In the above example I’m calling the doSomething method which calls the code block in the calling code each time the yield statement is called inside the method. This is quite a nice technique. I have at times come across occurrences where most of the method I was working on was the same as another, except for a few lines of code in the middle. In the dnrTV episode Venkat produced the same result in C# using delegates. Delegates are basically method pointers which will invoke a different method and allow you to pass methods into other code, a little like a functional language. Let’s take a look at how we could do the same in C# using anonymous delegates. For the following example try and imagine we’re trying to get typed data from a data store. The GetString method will return the typed data. This method will use the DataFromStore method which will get the raw data and call back to the GetString method to provide the formatting of the data. C#

class ControlWithDelegate
{
  public delegate string GetData(object data);

  public string GetString(string key)
  {
    // get data from data store
    return DataFromStore(key, delegate(object data)
    {
      return (string)data;
    });
  }

  public string DataFromStore(string key, GetData formatter)
  {
    // get data from data store
    object data = "data from store using key";
    return formatter(data);
  }
}

The reason this is an anonymous delegate is because it’s declared inline.

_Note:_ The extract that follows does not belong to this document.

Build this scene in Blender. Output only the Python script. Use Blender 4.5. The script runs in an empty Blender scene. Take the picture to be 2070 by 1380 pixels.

We haven’t declared a delegate which is another named method to use. The GetString method calls the DataFromStore method passing the 2nd parameters as an anonymous delegate. Inside the DataFromStore method we can use that parameter as a method. This causes the code inside the anonymous delegate to execute. The result is then returned from DataFromStore to GetString which then returns the data to it’s caller. This is a very elegant way of using the same technique as we can see in the Ruby example above. It allows us to pass control back to the calling code momentarily. But I would like to make it smaller. I don’t like that I need to define the delegate signature. Well with the introduction of the Func delegates in C# 3, we no longer have to. Let’s rewrite the above example using Func delegates instead of our own defined delegate. C#

class ControlWithFunc
{
  public string GetString(string key)
  {
    // get data from data store
    return DataFromStore(key, delegate(object data)
    {
      return (string)data;
    });
  }

  public string DataFromStore(string key, Func<object, string> formatter)
  {
    // get data from data store
    object data = "data from store using key";
    return formatter(data);
  }
}

I know it’s not much, but I like not having to define a delegate type which might only be used by a handful of methods. Lambda expressions are a compact way of declaring anonymous delegates. I can compact the code slightly further by using a lambda expression instead of declaring the anonymous delegate. C#

public string GetString(string key)
{
  // get data from data store
  return DataFromStore(key, data =>
  {
    return (string)data;
  });
}

public string DataFromStore(string key, Func<object, string> formatter)
{
  // get data from data store
  object data = "data from store using key";
  return formatter(data);
}

Just as a point of reference, here’s the equivalent Ruby code for the above C# sample. Ruby

class MyClass
  def getString(key)
    dataFromStore(key) { |data| return data }
  end

  def dataFromStore(key)
    data = yield "data from store using key"
    return data
  end
end

Now let me give you a more real world example. The specific scenario I was recently working on was to do with creating a class to deal with fetching documents over HTTP. I needed to be able to fetch both text and binary documents. When it came to implement my GetTextDocument and GetBinaryDocument methods I found most of the method would be the same between those two. In both cases I need to created an HttpWebRequest, get the stream and clean up when done. The piece that would differ would be how I read the data from the stream and the return type. This lead me to exploring using the above technique to allow me to write less code. First I’ll start with the common functionality to be used by both methods. C#

private T GetDocument<T>(string url, Func<Stream, long, T> impl)
{
  if (!string.IsNullOrEmpty(url))
  {
    var request = HttpWebRequest.Create(url);
    using (var response = request.GetResponse())
    {
      using (var stream = response.GetResponseStream())
      {
        T output = impl(stream, response.ContentLength);
        return output;
      }
    }
  }
  else
    return default(T);
}

Note how I’m using generics to allow the calling code to define the type of data that will be returned. Now I’ll implement the GetTextDocument method. C#

public string GetTextDocument(string url)
{
  return GetDocument(url, (stream, length) =>
  {
    var streamReader = new StreamReader(stream);
    return streamReader.ReadToEnd();
  });
}

And then the GetBinaryDocument method. C#

return GetDocument(url, (stream, length) =>
{
  var chunkSize = 1024f;
  if (chunkSize > length)
    chunkSize = length;

  var read = 0;
  var offset = 0;

  var output = new byte[length];

  while((read = stream.Read(output, offset, (int)chunkSize)) > 0)
  {
    offset += read;

    if((offset + chunkSize) > length)
      chunkSize = length - offset;
  }

  return output;
});

And there you have it. An easy way to allow passing control of a method back to it’s caller to allow the caller to fill in specifics of a generic implementation.